RSS chief Mohan Bhagwat’s recent statement suggesting retirement from public life at the age of 75 may have been aimed at the BJP’s internal succession planning, but it has stirred unexpected enthusiasm in the Congress camp. The reason? Prime Minister Narendra Modi will turn 75 in September 2025, and Congress leaders quickly interpreted Bhagwat’s remarks as an indirect call for Modi’s political retirement. The Congress not only endorsed the statement but also widely circulated it across its official communication channels. But this quick celebration has exposed an uncomfortable hypocrisy: what about the aging leadership within the Congress itself?
Congress’s Double Standards: Ignoring Sonia and Kharge’s Age
While the Congress was swift to weaponize Bhagwat’s comment against Modi, it conveniently overlooked the age of its own top brass. Sonia Gandhi, the party’s parliamentary party president, will turn 78 in December 2024. Mallikarjun Kharge, the current national president, is already over 80 years old. If Bhagwat’s remarks are to be taken as universal political wisdom, shouldn’t they apply across party lines?
The selective outrage reveals a deep contradiction in Congress’s narrative. For a party that champions generational change and accuses the BJP of gerontocracy, its own structure remains heavily reliant on elderly leaders. Congress may have attempted to present Rahul Gandhi as its youthful icon, but with Rahul now 54 and having dominated the party’s narrative for over a decade, the “young leader” image is losing credibility.
The Call for Generation Shift: Long-Standing But Unheeded
Young Congress leaders have for years murmured about the need for a generational shift, but most have not dared to vocalize it out of loyalty to the Gandhi family. Despite repeated electoral failures, Sonia Gandhi has remained at the helm of internal party affairs, and her symbolic leadership continues to dictate the Congress parliamentary strategy. Kharge’s appointment was supposed to mark a shift, but in reality, he functions more as a Gandhi family loyalist than an independent president.
Bhagwat’s comment has now provided an opportunity for open introspection within all parties. If the Congress chooses to truly walk the talk on political rejuvenation, then it must first look inward. The principle of retirement at 75 cannot be selectively applied only to adversaries. Sonia Gandhi has had a long and impactful political career, but if the yardstick applied to Modi is Bhagwat’s logic, then Gandhi, Kharge, and several others must gracefully step aside as well.
Has Rahul’s Era Already Become Stagnant?
Even with the supposed generational transition to Rahul Gandhi, the Congress has failed to rejuvenate its base or decentralize leadership. Rahul’s tenure has been marred by repeated election defeats, poor strategic decisions, and a lack of consistent messaging. The party’s dependency on him, coupled with the continued dominance of senior loyalists, has blocked the emergence of any new, charismatic second-rung leadership.

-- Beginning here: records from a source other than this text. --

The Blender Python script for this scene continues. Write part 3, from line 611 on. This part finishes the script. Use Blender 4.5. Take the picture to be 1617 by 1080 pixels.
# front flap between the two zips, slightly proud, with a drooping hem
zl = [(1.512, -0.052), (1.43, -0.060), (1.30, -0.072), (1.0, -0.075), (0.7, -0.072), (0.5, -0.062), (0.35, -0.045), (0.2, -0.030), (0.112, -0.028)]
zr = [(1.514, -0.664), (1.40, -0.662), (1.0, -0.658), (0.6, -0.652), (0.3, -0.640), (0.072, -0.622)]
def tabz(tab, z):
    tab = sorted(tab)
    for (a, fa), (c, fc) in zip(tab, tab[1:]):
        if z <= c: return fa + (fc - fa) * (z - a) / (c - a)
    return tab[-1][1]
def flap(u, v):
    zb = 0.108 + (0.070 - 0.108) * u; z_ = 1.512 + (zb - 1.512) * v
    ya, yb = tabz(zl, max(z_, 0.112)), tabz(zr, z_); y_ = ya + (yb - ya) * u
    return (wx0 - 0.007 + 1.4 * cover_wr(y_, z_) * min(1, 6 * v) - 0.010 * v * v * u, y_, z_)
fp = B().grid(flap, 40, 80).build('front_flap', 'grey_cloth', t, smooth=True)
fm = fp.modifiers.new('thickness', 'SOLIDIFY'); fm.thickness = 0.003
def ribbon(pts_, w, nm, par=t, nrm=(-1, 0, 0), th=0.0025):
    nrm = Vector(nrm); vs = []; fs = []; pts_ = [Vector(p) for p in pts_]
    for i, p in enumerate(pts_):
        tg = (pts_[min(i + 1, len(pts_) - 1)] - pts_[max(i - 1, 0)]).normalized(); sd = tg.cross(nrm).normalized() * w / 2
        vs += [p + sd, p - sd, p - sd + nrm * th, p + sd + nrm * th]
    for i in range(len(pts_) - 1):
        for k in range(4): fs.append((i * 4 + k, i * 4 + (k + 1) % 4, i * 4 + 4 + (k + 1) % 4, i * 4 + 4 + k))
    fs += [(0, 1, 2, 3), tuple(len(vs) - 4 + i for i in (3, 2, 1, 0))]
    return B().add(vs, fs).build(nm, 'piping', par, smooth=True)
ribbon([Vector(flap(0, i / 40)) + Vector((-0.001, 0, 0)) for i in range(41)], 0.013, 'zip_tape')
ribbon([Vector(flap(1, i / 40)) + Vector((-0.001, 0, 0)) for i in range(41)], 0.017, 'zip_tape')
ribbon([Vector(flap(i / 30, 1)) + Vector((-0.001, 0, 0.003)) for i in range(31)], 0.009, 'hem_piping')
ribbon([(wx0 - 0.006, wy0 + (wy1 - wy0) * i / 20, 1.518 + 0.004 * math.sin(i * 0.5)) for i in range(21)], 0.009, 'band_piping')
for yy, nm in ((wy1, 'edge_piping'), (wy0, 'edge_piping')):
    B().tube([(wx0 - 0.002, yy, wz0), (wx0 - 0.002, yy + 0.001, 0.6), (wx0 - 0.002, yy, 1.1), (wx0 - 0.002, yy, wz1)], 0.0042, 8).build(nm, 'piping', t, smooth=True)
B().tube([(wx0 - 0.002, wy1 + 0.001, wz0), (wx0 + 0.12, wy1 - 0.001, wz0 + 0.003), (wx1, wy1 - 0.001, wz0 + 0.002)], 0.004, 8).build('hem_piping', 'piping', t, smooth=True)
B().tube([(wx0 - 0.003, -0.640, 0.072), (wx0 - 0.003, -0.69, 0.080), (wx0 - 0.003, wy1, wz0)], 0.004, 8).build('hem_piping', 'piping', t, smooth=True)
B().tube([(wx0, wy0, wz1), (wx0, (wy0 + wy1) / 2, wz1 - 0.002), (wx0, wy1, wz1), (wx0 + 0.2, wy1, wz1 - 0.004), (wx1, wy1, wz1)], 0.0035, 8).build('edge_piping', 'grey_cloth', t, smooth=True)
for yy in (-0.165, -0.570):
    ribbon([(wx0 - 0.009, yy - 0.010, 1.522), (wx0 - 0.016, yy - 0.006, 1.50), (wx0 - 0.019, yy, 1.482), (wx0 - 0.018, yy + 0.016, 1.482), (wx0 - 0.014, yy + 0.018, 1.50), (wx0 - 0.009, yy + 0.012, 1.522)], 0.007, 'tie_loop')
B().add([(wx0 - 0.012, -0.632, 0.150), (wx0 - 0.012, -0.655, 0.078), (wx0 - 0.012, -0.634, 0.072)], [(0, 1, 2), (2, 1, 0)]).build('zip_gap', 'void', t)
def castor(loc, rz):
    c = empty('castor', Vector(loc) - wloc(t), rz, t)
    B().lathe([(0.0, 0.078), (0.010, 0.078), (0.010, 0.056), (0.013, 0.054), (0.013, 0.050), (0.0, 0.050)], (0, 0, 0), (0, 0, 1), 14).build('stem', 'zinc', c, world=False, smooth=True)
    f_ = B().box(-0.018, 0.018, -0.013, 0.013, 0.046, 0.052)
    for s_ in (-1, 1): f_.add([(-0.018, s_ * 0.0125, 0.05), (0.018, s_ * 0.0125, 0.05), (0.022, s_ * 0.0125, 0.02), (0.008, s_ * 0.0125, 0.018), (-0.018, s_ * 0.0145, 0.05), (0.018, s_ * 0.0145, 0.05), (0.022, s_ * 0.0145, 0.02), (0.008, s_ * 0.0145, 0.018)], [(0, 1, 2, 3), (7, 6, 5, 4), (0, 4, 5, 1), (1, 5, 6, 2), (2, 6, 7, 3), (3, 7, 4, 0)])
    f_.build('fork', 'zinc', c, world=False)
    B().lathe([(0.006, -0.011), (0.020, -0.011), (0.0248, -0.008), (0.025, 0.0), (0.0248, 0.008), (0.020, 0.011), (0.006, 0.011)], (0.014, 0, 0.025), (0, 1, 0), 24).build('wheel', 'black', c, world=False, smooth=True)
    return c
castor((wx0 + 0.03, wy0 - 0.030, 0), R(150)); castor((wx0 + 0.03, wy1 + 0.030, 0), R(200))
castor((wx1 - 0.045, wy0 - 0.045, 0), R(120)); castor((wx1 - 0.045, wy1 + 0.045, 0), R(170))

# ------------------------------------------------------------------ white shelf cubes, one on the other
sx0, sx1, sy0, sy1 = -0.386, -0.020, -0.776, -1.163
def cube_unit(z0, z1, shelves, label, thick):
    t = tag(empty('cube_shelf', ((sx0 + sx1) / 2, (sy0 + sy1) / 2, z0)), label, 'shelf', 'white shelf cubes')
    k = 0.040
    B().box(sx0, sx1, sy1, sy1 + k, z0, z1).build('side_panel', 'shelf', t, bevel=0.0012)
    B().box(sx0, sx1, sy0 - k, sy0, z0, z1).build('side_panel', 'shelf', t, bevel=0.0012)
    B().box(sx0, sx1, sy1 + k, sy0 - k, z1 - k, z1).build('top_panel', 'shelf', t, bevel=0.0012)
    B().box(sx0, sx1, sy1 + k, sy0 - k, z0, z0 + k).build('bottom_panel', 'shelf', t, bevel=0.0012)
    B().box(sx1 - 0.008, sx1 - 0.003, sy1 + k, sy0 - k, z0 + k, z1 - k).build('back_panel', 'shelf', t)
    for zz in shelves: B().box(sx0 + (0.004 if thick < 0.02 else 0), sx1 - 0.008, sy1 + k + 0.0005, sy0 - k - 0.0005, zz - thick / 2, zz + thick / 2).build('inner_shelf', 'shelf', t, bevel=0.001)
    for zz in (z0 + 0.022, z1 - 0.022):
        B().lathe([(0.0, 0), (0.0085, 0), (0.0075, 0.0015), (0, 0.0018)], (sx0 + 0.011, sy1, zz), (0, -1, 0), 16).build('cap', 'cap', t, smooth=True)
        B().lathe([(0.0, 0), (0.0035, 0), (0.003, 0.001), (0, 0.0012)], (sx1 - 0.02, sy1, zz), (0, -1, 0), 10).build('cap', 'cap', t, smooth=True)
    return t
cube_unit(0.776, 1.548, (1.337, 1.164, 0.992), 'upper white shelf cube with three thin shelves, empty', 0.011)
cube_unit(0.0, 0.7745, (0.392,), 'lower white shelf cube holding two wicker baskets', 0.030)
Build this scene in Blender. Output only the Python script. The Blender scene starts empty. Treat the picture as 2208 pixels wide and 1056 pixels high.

More critically, the generational change in Congress appears to be an illusion. There has been no structural or ideological renewal. Young leaders who could have infused fresh energy have either been sidelined, left the party, or been co-opted without real power. The result is a stale leadership circle where age has become a political number game rather than a transformative measure.
Time for Congress to Practice What It Preaches
It’s easy to take potshots at the BJP using Bhagwat’s statement, but the Congress must realize that such standards, when publicly endorsed, will naturally be turned inward. Congress needs to go beyond the tokenism of youth representation and embrace genuine structural reform. That means making way for younger leaders not only in media narratives but within the organizational power structure.
If Congress is to present itself as a credible alternative to the BJP, especially among young voters and aspirational India, it must embody the values it preaches. This includes breaking the generational monopoly of the Gandhi family and giving the reins to leaders with fresh ideas and a new outlook.
Will Congress Dare to Look in the Mirror?
Mohan Bhagwat’s call for political retirement at 75 was seen as a veiled dig at Prime Minister Modi, and Congress rushed to cheer. But in doing so, the party exposed its own reluctance to follow the same principle. With Sonia Gandhi nearing 78 and Kharge already past 80, the question isn’t just about BJP’s leadership timeline—it’s about whether Congress has the courage to introspect and act. As India’s political landscape evolves, voters are demanding sincerity and consistency, not just clever optics. If Congress truly believes in change, the mirror Bhagwat held up is one it can no longer ignore.